>> Start Recorded data
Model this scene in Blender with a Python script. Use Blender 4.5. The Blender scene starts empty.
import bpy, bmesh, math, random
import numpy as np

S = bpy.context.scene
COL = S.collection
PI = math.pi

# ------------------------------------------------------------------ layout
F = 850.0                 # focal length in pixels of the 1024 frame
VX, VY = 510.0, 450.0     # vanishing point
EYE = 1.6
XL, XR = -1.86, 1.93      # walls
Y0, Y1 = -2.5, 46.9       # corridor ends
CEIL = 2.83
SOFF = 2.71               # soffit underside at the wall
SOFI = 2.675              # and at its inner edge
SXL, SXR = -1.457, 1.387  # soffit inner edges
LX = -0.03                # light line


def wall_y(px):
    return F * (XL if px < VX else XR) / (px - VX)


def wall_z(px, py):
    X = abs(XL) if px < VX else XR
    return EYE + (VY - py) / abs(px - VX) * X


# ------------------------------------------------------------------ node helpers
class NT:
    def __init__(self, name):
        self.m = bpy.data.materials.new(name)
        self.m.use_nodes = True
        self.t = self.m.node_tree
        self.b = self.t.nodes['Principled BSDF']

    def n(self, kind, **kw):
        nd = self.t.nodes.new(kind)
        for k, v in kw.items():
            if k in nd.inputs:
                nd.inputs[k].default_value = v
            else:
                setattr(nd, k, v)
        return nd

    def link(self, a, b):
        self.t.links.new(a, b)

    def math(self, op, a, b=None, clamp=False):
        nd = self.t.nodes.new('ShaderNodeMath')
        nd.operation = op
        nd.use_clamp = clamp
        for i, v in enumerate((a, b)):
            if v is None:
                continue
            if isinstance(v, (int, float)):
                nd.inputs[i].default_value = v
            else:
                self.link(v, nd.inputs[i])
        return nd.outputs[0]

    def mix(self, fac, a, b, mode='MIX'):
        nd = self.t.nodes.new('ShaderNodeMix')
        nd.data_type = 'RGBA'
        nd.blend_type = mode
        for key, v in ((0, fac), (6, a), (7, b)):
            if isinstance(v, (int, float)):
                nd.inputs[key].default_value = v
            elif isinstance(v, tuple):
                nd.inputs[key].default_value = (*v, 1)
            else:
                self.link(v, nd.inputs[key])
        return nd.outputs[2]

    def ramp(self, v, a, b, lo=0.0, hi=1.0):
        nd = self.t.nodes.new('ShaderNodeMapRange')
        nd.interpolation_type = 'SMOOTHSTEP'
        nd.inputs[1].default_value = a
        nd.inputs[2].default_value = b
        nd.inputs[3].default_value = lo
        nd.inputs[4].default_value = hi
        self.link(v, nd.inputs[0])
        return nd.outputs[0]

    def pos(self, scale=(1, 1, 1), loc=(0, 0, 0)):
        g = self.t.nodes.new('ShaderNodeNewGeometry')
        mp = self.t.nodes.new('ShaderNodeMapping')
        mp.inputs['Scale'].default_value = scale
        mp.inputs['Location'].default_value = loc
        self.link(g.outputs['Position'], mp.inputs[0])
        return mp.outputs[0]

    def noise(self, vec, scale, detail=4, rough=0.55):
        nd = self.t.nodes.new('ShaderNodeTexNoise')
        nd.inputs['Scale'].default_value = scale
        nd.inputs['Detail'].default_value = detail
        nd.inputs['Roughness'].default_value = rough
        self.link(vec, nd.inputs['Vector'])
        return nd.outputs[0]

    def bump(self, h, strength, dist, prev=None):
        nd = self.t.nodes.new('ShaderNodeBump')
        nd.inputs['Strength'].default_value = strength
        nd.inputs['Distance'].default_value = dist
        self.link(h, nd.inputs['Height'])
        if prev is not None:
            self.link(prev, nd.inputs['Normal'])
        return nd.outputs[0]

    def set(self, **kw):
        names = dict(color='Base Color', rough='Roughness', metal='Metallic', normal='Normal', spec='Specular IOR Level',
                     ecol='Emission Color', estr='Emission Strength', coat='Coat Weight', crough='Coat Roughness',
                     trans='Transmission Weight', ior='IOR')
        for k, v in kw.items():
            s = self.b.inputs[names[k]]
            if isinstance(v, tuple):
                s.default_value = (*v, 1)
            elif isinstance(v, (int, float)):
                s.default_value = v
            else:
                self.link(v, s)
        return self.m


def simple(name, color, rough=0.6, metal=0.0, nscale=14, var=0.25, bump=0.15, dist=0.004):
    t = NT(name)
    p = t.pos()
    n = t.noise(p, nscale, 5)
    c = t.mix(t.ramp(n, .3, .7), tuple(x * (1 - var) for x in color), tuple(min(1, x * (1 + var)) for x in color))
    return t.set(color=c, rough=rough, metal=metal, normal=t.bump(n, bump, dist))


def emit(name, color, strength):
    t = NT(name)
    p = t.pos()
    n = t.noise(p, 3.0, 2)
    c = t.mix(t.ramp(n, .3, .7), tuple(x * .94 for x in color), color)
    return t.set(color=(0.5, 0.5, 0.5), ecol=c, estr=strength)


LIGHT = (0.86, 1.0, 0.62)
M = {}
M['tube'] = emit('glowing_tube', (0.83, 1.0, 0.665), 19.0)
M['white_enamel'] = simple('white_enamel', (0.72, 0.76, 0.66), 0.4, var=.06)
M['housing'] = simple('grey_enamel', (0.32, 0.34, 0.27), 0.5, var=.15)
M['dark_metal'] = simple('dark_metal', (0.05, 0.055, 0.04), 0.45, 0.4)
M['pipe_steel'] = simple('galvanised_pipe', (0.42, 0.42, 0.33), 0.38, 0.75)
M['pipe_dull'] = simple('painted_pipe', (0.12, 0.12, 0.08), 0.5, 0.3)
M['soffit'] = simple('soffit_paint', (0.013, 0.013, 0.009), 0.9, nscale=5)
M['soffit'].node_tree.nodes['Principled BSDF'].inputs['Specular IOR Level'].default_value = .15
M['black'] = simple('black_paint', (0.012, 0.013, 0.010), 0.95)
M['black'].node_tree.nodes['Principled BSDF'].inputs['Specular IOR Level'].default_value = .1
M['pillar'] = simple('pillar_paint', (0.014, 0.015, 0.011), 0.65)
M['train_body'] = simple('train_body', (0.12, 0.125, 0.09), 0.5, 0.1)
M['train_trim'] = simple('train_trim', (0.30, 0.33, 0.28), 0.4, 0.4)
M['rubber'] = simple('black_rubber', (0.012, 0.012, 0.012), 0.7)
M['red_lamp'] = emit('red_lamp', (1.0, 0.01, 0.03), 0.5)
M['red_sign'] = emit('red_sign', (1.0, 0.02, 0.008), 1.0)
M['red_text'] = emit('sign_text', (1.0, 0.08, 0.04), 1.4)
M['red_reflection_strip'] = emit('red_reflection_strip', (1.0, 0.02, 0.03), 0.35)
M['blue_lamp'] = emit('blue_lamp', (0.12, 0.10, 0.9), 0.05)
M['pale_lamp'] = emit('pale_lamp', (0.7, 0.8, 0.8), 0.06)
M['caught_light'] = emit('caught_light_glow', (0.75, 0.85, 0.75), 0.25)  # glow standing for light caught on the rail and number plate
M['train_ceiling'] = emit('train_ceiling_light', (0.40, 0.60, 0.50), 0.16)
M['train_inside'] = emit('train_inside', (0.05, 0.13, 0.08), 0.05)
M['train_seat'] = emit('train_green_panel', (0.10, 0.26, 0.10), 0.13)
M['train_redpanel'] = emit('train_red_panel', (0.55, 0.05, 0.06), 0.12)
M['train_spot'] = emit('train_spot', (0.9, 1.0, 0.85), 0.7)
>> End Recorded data
Exercise description
Quote the listing word for word from its first line through the line in which "self.t.links.new(a, b)" appears.

Task result
Model this scene in Blender with a Python script. Use Blender 4.5. The Blender scene starts empty.
import bpy, bmesh, math, random
import numpy as np

S = bpy.context.scene
COL = S.collection
PI = math.pi

# ------------------------------------------------------------------ layout
F = 850.0                 # focal length in pixels of the 1024 frame
VX, VY = 510.0, 450.0     # vanishing point
EYE = 1.6
XL, XR = -1.86, 1.93      # walls
Y0, Y1 = -2.5, 46.9       # corridor ends
CEIL = 2.83
SOFF = 2.71               # soffit underside at the wall
SOFI = 2.675              # and at its inner edge
SXL, SXR = -1.457, 1.387  # soffit inner edges
LX = -0.03                # light line


def wall_y(px):
    return F * (XL if px < VX else XR) / (px - VX)


def wall_z(px, py):
    X = abs(XL) if px < VX else XR
    return EYE + (VY - py) / abs(px - VX) * X


# ------------------------------------------------------------------ node helpers
class NT:
    def __init__(self, name):
        self.m = bpy.data.materials.new(name)
        self.m.use_nodes = True
        self.t = self.m.node_tree
        self.b = self.t.nodes['Principled BSDF']

    def n(self, kind, **kw):
        nd = self.t.nodes.new(kind)
        for k, v in kw.items():
            if k in nd.inputs:
                nd.inputs[k].default_value = v
            else:
                setattr(nd, k, v)
        return nd

    def link(self, a, b):
        self.t.links.new(a, b)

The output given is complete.